[STATED EXERCISE] Output every line of the material exactly, omitting images.

* Start DATASET EXCERPT *

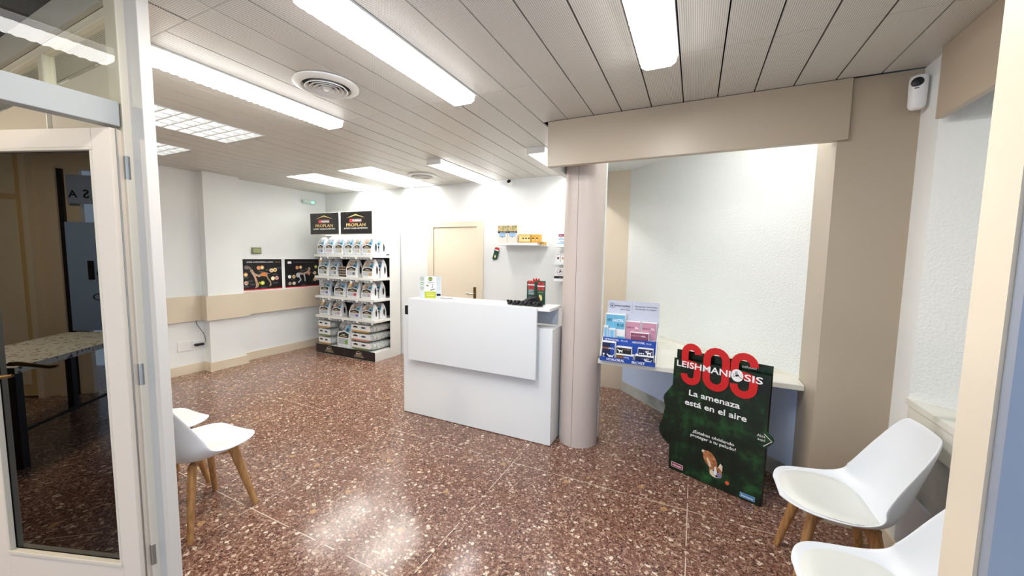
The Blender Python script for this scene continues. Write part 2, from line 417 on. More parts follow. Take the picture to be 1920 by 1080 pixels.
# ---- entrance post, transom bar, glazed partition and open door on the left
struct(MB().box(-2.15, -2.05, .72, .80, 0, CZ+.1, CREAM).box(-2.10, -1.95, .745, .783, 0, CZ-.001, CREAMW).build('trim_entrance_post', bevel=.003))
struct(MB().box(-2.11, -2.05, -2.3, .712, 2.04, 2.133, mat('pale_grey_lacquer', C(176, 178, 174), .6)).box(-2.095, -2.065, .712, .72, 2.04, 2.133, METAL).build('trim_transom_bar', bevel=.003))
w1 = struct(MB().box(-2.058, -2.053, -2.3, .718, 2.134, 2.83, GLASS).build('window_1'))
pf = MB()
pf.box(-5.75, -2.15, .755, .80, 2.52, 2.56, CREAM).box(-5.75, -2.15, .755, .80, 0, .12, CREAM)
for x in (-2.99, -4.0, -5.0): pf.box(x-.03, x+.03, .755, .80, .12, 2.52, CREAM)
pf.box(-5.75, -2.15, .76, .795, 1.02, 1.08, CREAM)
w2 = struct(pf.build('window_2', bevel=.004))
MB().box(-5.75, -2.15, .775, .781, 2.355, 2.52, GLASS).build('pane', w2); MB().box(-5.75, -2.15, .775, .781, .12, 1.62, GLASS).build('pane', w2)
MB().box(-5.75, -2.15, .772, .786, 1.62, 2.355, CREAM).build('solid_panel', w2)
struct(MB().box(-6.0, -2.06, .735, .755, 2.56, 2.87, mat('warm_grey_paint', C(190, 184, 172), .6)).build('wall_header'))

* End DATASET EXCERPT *

[RESULT BELOW]
The Blender Python script for this scene continues. Write part 2, from line 417 on. More parts follow. Take the picture to be 1920 by 1080 pixels.
# ---- entrance post, transom bar, glazed partition and open door on the left
struct(MB().box(-2.15, -2.05, .72, .80, 0, CZ+.1, CREAM).box(-2.10, -1.95, .745, .783, 0, CZ-.001, CREAMW).build('trim_entrance_post', bevel=.003))
struct(MB().box(-2.11, -2.05, -2.3, .712, 2.04, 2.133, mat('pale_grey_lacquer', C(176, 178, 174), .6)).box(-2.095, -2.065, .712, .72, 2.04, 2.133, METAL).build('trim_transom_bar', bevel=.003))
w1 = struct(MB().box(-2.058, -2.053, -2.3, .718, 2.134, 2.83, GLASS).build('window_1'))
pf = MB()
pf.box(-5.75, -2.15, .755, .80, 2.52, 2.56, CREAM).box(-5.75, -2.15, .755, .80, 0, .12, CREAM)
for x in (-2.99, -4.0, -5.0): pf.box(x-.03, x+.03, .755, .80, .12, 2.52, CREAM)
pf.box(-5.75, -2.15, .76, .795, 1.02, 1.08, CREAM)
w2 = struct(pf.build('window_2', bevel=.004))
MB().box(-5.75, -2.15, .775, .781, 2.355, 2.52, GLASS).build('pane', w2); MB().box(-5.75, -2.15, .775, .781, .12, 1.62, GLASS).build('pane', w2)
MB().box(-5.75, -2.15, .772, .786, 1.62, 2.355, CREAM).build('solid_panel', w2)
struct(MB().box(-6.0, -2.06, .735, .755, 2.56, 2.87, mat('warm_grey_paint', C(190, 184, 172), .6)).build('wall_header'))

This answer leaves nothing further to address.